■ SET TASK: Below is a listing to write out in full, exactly as given, without its pictures.

•••••

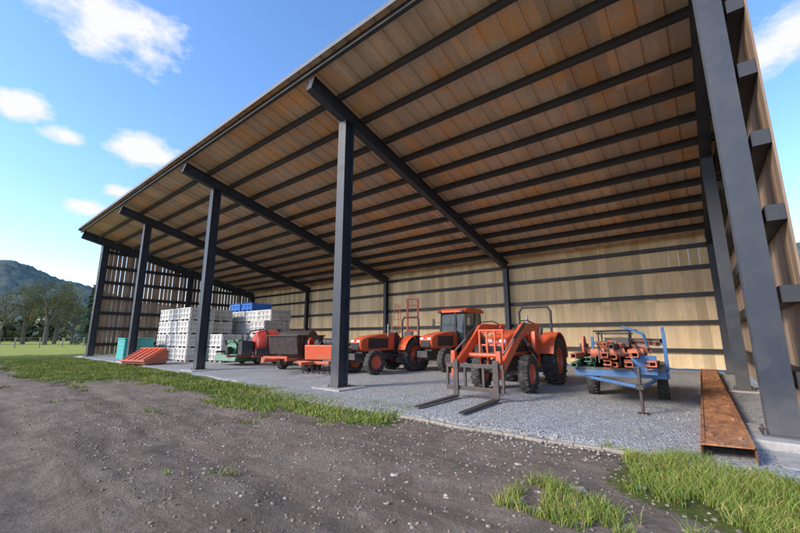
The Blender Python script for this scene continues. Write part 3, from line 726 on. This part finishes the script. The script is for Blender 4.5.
def conif(H):
    w=MB();l=MB(); w.cyl((0,0,0),(0,0,H*.97),.018*H,.003*H,8)
    z=H*.1
    while z<H*.98:
        rad=(1-z/H)*H*.2+.1
        for j in range(7):
            a=random.uniform(0,6.28); r=rad*random.uniform(.7,1.15)
            for q in range(9):
                f=(q+1)/9; c=Vector((math.cos(a)*r*f,math.sin(a)*r*f,z-r*f*.35))
                leafcloud(l,c,H*.016+.1*(1-f),4,H*.016,.6,1.3,.5)
        z+=H*.035
    return w,l
protos=[]
for H in(10,9): protos.append((decid(H),LEAF,'bare_deciduous_tree'))
cp=(conif(10),NEEDLE,'conifer_tree')
def place(pr,x,y,s,cache={}):
    (w,l),mt,nm=pr; e=empty(nm,(x,y,-.05),random.uniform(0,6.28),s)
    if id(pr) not in cache:
        a=w.build('trunk_and_limbs',BARK,e); b=l.build('foliage',mt,e); cache[id(pr)]=(a.data,b.data)
    else:
        for nm2,d in zip(('trunk_and_limbs','foliage'),cache[id(pr)]):
            o=bpy.data.objects.new(nm2,d); scene.collection.objects.link(o); o.parent=e
for x,y,s in [(-82,6.5,.95),(-78,11,1.15),(-80,14.5,.85),(-86,9.5,1.1),(-90,2.5,.85),(-76,16.5,.55),(-95,-2,.9),(-84,13,1.1)]: place(random.choice(protos),x,y,s)
for x,y,s in [(-70,14.4,.9),(-88,18.0,.9),(-98,4,.75)]: place(cp,x,y,s)
for x,y,s in [(9,70,1.),(16,74,1.1),(22,60,.9)]: place(cp,x,y,s)
l=MB()
for i in range(420):
    a=random.uniform(-.35,math.pi*1.25); d=random.uniform(120,175); h=random.uniform(3,8.5)
    for k in range(3): leafcloud(l,(math.cos(a)*d,math.sin(a)*d,h*(.3+.25*k)),h*(.5-.1*k),16,1.1,.5,1.4)
l.build('distant_treeline',leafmat('distant_foliage',(.08,.10,.05),(.19,.18,.10)))
e=empty('farm_shed',(-100,-.5,0),.3)
MB().bb((-4,-3,0),(4,3,2.6)).build('walls',WOOD,e); MB().prism([(-3.4,2.55),(0,4.0),(3.4,2.55),(3.4,2.7),(0,4.15),(-3.4,2.7)],-4.3,4.3).build('roof',GREY,e)
MB().bb((4.0,-1,0),(4.03,1,2.2)).build('door',BLACK,e)
m=MB()
for k in range(26): m.bb((-60.06,-14+k*2,-.05),(-59.94,-13.88+k*2,1.15))
for z in(.4,.75,1.08): m.cyl((-60,-14,z),(-60,36,z),.012,None,5)
m.build('field_fence',WOOD)

# ------------------------------------------------------------ sun, sky, camera
SUN=Vector((-.50,-1.0,0)).normalized(); EL=R(27)
sd=Vector((SUN.x*math.cos(EL),SUN.y*math.cos(EL),math.sin(EL)))
ld=bpy.data.lights.new('sun','SUN'); ld.energy=4.3; ld.angle=R(16); ld.color=(1,.91,.80)
lo=bpy.data.objects.new('sun',ld); scene.collection.objects.link(lo); lo.rotation_euler=sd.to_track_quat('Z','Y').to_euler()
w=bpy.data.worlds.new('World'); scene.world=w; w.use_nodes=True; nt=w.node_tree; nt.nodes.clear()
out=N(nt,'ShaderNodeOutputWorld'); bg=N(nt,'ShaderNodeBackground'); bg.inputs[1].default_value=.15; L(nt,bg.outputs[0],out.inputs[0])
sky=N(nt,'ShaderNodeTexSky',sky_type='NISHITA'); sky.sun_disc=False; sky.sun_elevation=EL; sky.sun_rotation=math.atan2(SUN.x,SUN.y); sky.air_density=1.0; sky.dust_density=.3; sky.ozone_density=2.0
g=N(nt,'ShaderNodeTexCoord').outputs['Generated']
nz=math_(nt,'SUBTRACT',noise(nt,scaled(nt,g,(1,1,1.8)),11,9,.62),.5)
acc=None
for d,r,wt in [((-425,67,311),.125,1),((-440,20,345),.10,.8),((-413,107,183),.08,1),((-505,22,229),.055,1),((-471,57,196),.04,.9),((-467,77,128),.035,.8),((-430,98,140),.035,.8),((91,486,286),.11,1),((120,500,150),.05,.7),((300,300,200),.2,1),((-300,-300,250),.2,1),((500,-100,220),.2,1)]:
    dn=Vector(d).normalized()
    sb=N(nt,'ShaderNodeVectorMath',operation='SUBTRACT'); L(nt,g,sb.inputs[0]); sb.inputs[1].default_value=dn
    ms=N(nt,'ShaderNodeVectorMath',operation='MULTIPLY'); L(nt,sb.outputs[0],ms.inputs[0]); ms.inputs[1].default_value=(1,1,2.1)
    ln=N(nt,'ShaderNodeVectorMath',operation='LENGTH'); L(nt,ms.outputs[0],ln.inputs[0])
    q=math_(nt,'MULTIPLY',math_(nt,'SUBTRACT',1.0,math_(nt,'DIVIDE',ln.outputs['Value'],r)),.6)
    acc=q if acc is None else math_(nt,'MAXIMUM',acc,q)
mk=ramp(nt,math_(nt,'ADD',math_(nt,'MAXIMUM',acc,-1.0),math_(nt,'MULTIPLY',nz,1.5)),.0,.38)
hs=N(nt,'ShaderNodeHueSaturation'); hs.inputs['Saturation'].default_value=1.15; hs.inputs['Value'].default_value=2.35; L(nt,sky.outputs[0],hs.inputs['Color'])
# soften / warm the bright cyan band near the horizon
gz_=N(nt,'ShaderNodeSeparateXYZ'); L(nt,g,gz_.inputs[0])
hb=ramp(nt,gz_.outputs[2],0.0,.35,(.98,.80,.90),(1,.97,1.03))
skyc=mix(nt,1.0,hs.outputs[0],hb,'MULTIPLY')
L(nt,mix(nt,mk,skyc,(6.5,6.55,6.6)),bg.inputs[0])
cam=bpy.data.cameras.new('camera'); co=bpy.data.objects.new('camera',cam); scene.collection.objects.link(co)
cam.sensor_width=36; cam.lens=370/800*36; cam.clip_start=.05; cam.clip_end=6000
co.location=(0,0,1.25); co.rotation_euler=(R(90+10.7),0,R(38.7)); scene.camera=co
scene.view_settings.view_transform='Standard'; scene.view_settings.look='None'; scene.view_settings.exposure=0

•••••

■ ANSWER TO THIS PROBLEM:
The Blender Python script for this scene continues. Write part 3, from line 726 on. This part finishes the script. The script is for Blender 4.5.
def conif(H):
    w=MB();l=MB(); w.cyl((0,0,0),(0,0,H*.97),.018*H,.003*H,8)
    z=H*.1
    while z<H*.98:
        rad=(1-z/H)*H*.2+.1
        for j in range(7):
            a=random.uniform(0,6.28); r=rad*random.uniform(.7,1.15)
            for q in range(9):
                f=(q+1)/9; c=Vector((math.cos(a)*r*f,math.sin(a)*r*f,z-r*f*.35))
                leafcloud(l,c,H*.016+.1*(1-f),4,H*.016,.6,1.3,.5)
        z+=H*.035
    return w,l
protos=[]
for H in(10,9): protos.append((decid(H),LEAF,'bare_deciduous_tree'))
cp=(conif(10),NEEDLE,'conifer_tree')
def place(pr,x,y,s,cache={}):
    (w,l),mt,nm=pr; e=empty(nm,(x,y,-.05),random.uniform(0,6.28),s)
    if id(pr) not in cache:
        a=w.build('trunk_and_limbs',BARK,e); b=l.build('foliage',mt,e); cache[id(pr)]=(a.data,b.data)
    else:
        for nm2,d in zip(('trunk_and_limbs','foliage'),cache[id(pr)]):
            o=bpy.data.objects.new(nm2,d); scene.collection.objects.link(o); o.parent=e
for x,y,s in [(-82,6.5,.95),(-78,11,1.15),(-80,14.5,.85),(-86,9.5,1.1),(-90,2.5,.85),(-76,16.5,.55),(-95,-2,.9),(-84,13,1.1)]: place(random.choice(protos),x,y,s)
for x,y,s in [(-70,14.4,.9),(-88,18.0,.9),(-98,4,.75)]: place(cp,x,y,s)
for x,y,s in [(9,70,1.),(16,74,1.1),(22,60,.9)]: place(cp,x,y,s)
l=MB()
for i in range(420):
    a=random.uniform(-.35,math.pi*1.25); d=random.uniform(120,175); h=random.uniform(3,8.5)
    for k in range(3): leafcloud(l,(math.cos(a)*d,math.sin(a)*d,h*(.3+.25*k)),h*(.5-.1*k),16,1.1,.5,1.4)
l.build('distant_treeline',leafmat('distant_foliage',(.08,.10,.05),(.19,.18,.10)))
e=empty('farm_shed',(-100,-.5,0),.3)
MB().bb((-4,-3,0),(4,3,2.6)).build('walls',WOOD,e); MB().prism([(-3.4,2.55),(0,4.0),(3.4,2.55),(3.4,2.7),(0,4.15),(-3.4,2.7)],-4.3,4.3).build('roof',GREY,e)
MB().bb((4.0,-1,0),(4.03,1,2.2)).build('door',BLACK,e)
m=MB()
for k in range(26): m.bb((-60.06,-14+k*2,-.05),(-59.94,-13.88+k*2,1.15))
for z in(.4,.75,1.08): m.cyl((-60,-14,z),(-60,36,z),.012,None,5)
m.build('field_fence',WOOD)

# ------------------------------------------------------------ sun, sky, camera
SUN=Vector((-.50,-1.0,0)).normalized(); EL=R(27)
sd=Vector((SUN.x*math.cos(EL),SUN.y*math.cos(EL),math.sin(EL)))
ld=bpy.data.lights.new('sun','SUN'); ld.energy=4.3; ld.angle=R(16); ld.color=(1,.91,.80)
lo=bpy.data.objects.new('sun',ld); scene.collection.objects.link(lo); lo.rotation_euler=sd.to_track_quat('Z','Y').to_euler()
w=bpy.data.worlds.new('World'); scene.world=w; w.use_nodes=True; nt=w.node_tree; nt.nodes.clear()
out=N(nt,'ShaderNodeOutputWorld'); bg=N(nt,'ShaderNodeBackground'); bg.inputs[1].default_value=.15; L(nt,bg.outputs[0],out.inputs[0])
sky=N(nt,'ShaderNodeTexSky',sky_type='NISHITA'); sky.sun_disc=False; sky.sun_elevation=EL; sky.sun_rotation=math.atan2(SUN.x,SUN.y); sky.air_density=1.0; sky.dust_density=.3; sky.ozone_density=2.0
g=N(nt,'ShaderNodeTexCoord').outputs['Generated']
nz=math_(nt,'SUBTRACT',noise(nt,scaled(nt,g,(1,1,1.8)),11,9,.62),.5)
acc=None
for d,r,wt in [((-425,67,311),.125,1),((-440,20,345),.10,.8),((-413,107,183),.08,1),((-505,22,229),.055,1),((-471,57,196),.04,.9),((-467,77,128),.035,.8),((-430,98,140),.035,.8),((91,486,286),.11,1),((120,500,150),.05,.7),((300,300,200),.2,1),((-300,-300,250),.2,1),((500,-100,220),.2,1)]:
    dn=Vector(d).normalized()
    sb=N(nt,'ShaderNodeVectorMath',operation='SUBTRACT'); L(nt,g,sb.inputs[0]); sb.inputs[1].default_value=dn
    ms=N(nt,'ShaderNodeVectorMath',operation='MULTIPLY'); L(nt,sb.outputs[0],ms.inputs[0]); ms.inputs[1].default_value=(1,1,2.1)
    ln=N(nt,'ShaderNodeVectorMath',operation='LENGTH'); L(nt,ms.outputs[0],ln.inputs[0])
    q=math_(nt,'MULTIPLY',math_(nt,'SUBTRACT',1.0,math_(nt,'DIVIDE',ln.outputs['Value'],r)),.6)
    acc=q if acc is None else math_(nt,'MAXIMUM',acc,q)
mk=ramp(nt,math_(nt,'ADD',math_(nt,'MAXIMUM',acc,-1.0),math_(nt,'MULTIPLY',nz,1.5)),.0,.38)
hs=N(nt,'ShaderNodeHueSaturation'); hs.inputs['Saturation'].default_value=1.15; hs.inputs['Value'].default_value=2.35; L(nt,sky.outputs[0],hs.inputs['Color'])
# soften / warm the bright cyan band near the horizon
gz_=N(nt,'ShaderNodeSeparateXYZ'); L(nt,g,gz_.inputs[0])
hb=ramp(nt,gz_.outputs[2],0.0,.35,(.98,.80,.90),(1,.97,1.03))
skyc=mix(nt,1.0,hs.outputs[0],hb,'MULTIPLY')
L(nt,mix(nt,mk,skyc,(6.5,6.55,6.6)),bg.inputs[0])
cam=bpy.data.cameras.new('camera'); co=bpy.data.objects.new('camera',cam); scene.collection.objects.link(co)
cam.sensor_width=36; cam.lens=370/800*36; cam.clip_start=.05; cam.clip_end=6000
co.location=(0,0,1.25); co.rotation_euler=(R(90+10.7),0,R(38.7)); scene.camera=co
scene.view_settings.view_transform='Standard'; scene.view_settings.look='None'; scene.view_settings.exposure=0